One of the most rewarding parts of the whole tournament was seeing the volunteers and the students in action. Our volunteers really had no idea about robotics, but we did a training session with them, had communicated with them regarding schedule and rules leading up to the event, and they really took the lead. They LOVED it — it was so obvious by how much ownership they took over their role. The learning that happened in this regard plus the fact we had all Ugandans running the event as volunteers, AND it all went so well, set a really important example for the students involved. Between this and the genuine team-to-team collaboration, troubleshooting and helping out that we saw through the day as well as the friendships that have developed between the students, we are really feeling that we have started to establish a legitimate “youth tech community” in Uganda, just like we have at home. Again, an equal access opportunity.


Lead programmer Samual (Fusbots) and Abubaker (J-Robotics) sharing coding secrets!

Their posts on Facebook, Twitter, Instagram and the number of thank your emails and comments and Instant Messages we have received from the students and volunteers have been such an incredible testimony to how much fun everyone had and how truly appreciated the work was to put this on. This was just one more parallel to what happens at home in Canada after every tournament event with all of the pictures and selfies with medals and robots that saturate every participants newsfeed in the aftermath! We loved seeing all of these posts & messages! On Friday, we met with another group of about 50 students in a neighbouring town called “Bukiya” that inspired us to already make a plan to grow our programming further, yet again, this summer. We are planning to have the two existing teams run our original introductory workshops that they both went through for these new students, and possibly establishing a third team! What a tournament we could have then! More on that in July!

The other upcoming plan, other than GISU tech competition in May, is the students want to initiate a friendly competition with the students at Horizon International School that is in town that we met in Kampala last year with them. They want to do a coding challenge and something with Arduino since they both have the equipment. It was terrific that this was the J-Robotics kids’ own idea and they want to initiate it and organize it with just us to provide some adult advice and guidance. We love that they are not intimidated by the “rich kids” and do not feel at all disadvantaged or unequal. This makes us endlessly happy and really validates what we are doing.

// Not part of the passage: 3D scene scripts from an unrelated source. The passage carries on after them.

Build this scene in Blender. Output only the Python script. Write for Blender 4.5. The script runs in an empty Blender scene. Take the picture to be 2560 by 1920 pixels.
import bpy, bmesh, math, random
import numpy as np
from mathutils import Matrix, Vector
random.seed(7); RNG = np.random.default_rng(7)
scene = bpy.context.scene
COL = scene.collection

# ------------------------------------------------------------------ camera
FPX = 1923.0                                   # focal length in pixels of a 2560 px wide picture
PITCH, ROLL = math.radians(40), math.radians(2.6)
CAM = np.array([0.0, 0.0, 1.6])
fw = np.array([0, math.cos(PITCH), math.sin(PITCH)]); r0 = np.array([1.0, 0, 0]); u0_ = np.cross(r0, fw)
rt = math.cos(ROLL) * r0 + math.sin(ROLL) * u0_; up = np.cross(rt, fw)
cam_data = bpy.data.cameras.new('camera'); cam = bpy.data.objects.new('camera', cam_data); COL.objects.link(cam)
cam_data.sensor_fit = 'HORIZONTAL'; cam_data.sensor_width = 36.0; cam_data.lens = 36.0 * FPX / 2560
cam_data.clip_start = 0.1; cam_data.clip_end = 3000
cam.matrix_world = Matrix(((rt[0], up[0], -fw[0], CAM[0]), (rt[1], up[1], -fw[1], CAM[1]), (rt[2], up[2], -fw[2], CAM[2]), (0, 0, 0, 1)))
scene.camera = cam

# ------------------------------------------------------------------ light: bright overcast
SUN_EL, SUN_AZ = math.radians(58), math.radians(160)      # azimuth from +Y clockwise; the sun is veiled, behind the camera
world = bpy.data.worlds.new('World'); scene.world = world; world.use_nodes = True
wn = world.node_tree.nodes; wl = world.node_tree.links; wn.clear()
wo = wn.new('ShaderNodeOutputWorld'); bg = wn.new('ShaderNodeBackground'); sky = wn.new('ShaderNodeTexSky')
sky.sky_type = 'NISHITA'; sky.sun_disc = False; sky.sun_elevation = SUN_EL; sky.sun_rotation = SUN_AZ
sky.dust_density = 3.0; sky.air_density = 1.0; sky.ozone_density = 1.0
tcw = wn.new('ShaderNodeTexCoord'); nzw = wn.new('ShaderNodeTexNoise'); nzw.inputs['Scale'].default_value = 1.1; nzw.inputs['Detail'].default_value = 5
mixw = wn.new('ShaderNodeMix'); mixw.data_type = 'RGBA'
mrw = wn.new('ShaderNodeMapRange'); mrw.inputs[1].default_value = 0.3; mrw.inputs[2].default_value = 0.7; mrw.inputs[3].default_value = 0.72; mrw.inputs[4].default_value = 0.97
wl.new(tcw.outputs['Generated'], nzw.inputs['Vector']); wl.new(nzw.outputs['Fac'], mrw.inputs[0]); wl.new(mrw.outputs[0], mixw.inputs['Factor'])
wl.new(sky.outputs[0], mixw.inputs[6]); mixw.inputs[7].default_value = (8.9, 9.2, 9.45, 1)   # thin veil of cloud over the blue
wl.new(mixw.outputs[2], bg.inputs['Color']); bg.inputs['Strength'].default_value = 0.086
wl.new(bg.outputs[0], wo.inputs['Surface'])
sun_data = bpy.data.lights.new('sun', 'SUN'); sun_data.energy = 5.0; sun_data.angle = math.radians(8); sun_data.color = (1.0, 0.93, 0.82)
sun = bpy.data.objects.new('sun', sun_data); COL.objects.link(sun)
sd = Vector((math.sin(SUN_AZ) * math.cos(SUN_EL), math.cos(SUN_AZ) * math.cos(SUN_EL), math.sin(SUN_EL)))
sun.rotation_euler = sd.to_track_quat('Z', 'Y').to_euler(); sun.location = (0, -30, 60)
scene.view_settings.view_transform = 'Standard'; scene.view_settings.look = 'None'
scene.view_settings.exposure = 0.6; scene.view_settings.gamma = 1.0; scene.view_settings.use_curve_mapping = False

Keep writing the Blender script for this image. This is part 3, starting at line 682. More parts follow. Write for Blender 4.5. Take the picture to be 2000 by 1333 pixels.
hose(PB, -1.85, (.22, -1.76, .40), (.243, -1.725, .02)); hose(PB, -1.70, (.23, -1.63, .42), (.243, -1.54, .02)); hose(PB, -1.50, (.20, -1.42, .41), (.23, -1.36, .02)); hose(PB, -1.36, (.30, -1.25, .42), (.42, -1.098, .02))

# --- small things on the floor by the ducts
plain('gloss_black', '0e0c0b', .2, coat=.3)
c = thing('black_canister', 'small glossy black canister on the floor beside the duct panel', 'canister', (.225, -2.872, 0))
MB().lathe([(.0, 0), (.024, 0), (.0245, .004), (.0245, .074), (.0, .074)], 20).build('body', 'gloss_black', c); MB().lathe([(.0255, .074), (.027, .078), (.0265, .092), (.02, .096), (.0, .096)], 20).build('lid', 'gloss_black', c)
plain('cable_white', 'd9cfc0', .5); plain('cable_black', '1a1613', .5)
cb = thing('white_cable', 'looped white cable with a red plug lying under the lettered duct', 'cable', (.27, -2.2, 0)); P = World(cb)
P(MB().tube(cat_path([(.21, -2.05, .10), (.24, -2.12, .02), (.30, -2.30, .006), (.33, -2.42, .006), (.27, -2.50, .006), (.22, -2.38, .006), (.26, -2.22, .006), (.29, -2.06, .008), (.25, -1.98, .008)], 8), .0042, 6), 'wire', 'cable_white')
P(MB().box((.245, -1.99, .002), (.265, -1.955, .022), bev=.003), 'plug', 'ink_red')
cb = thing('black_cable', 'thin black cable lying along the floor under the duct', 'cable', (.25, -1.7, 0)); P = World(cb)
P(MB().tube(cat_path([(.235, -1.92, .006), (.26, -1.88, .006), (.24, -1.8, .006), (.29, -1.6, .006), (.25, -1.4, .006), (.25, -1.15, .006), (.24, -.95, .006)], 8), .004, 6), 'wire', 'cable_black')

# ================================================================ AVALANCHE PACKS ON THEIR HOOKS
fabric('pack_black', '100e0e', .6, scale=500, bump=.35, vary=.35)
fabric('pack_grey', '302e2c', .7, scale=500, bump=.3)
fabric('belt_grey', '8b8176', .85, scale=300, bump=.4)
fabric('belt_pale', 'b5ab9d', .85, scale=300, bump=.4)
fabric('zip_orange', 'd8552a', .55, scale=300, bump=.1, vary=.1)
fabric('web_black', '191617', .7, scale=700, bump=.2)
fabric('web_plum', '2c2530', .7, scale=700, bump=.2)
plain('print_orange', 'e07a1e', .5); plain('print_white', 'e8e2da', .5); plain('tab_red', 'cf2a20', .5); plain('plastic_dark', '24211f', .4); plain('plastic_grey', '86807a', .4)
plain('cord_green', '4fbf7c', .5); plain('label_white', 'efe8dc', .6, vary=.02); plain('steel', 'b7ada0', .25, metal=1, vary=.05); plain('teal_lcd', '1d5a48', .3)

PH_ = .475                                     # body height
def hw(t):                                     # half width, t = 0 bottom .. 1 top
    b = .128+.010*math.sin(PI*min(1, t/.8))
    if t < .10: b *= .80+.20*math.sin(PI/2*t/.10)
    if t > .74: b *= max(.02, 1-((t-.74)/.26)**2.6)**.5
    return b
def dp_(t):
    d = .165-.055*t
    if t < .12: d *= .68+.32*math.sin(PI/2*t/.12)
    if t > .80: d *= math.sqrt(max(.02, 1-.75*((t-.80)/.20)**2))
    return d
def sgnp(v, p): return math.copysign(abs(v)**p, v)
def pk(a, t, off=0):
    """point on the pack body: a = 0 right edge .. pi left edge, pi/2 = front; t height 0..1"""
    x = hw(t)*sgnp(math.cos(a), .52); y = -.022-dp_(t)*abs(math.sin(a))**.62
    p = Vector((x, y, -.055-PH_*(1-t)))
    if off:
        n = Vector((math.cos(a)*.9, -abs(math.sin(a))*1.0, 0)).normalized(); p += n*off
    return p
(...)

From last summer until now, our worry about our first official tournament being successful was…pretty constant! We had no idea if it would fully work, despite our best efforts. We still can’t believe we pulled it off and of course we will do it again!!! (don’t worry kids!)
A huge thank you is in order to the IEEE Canada Foundation, Hacker’s for Charity and Renaissance Robotics for the support and generosity in making this event possible!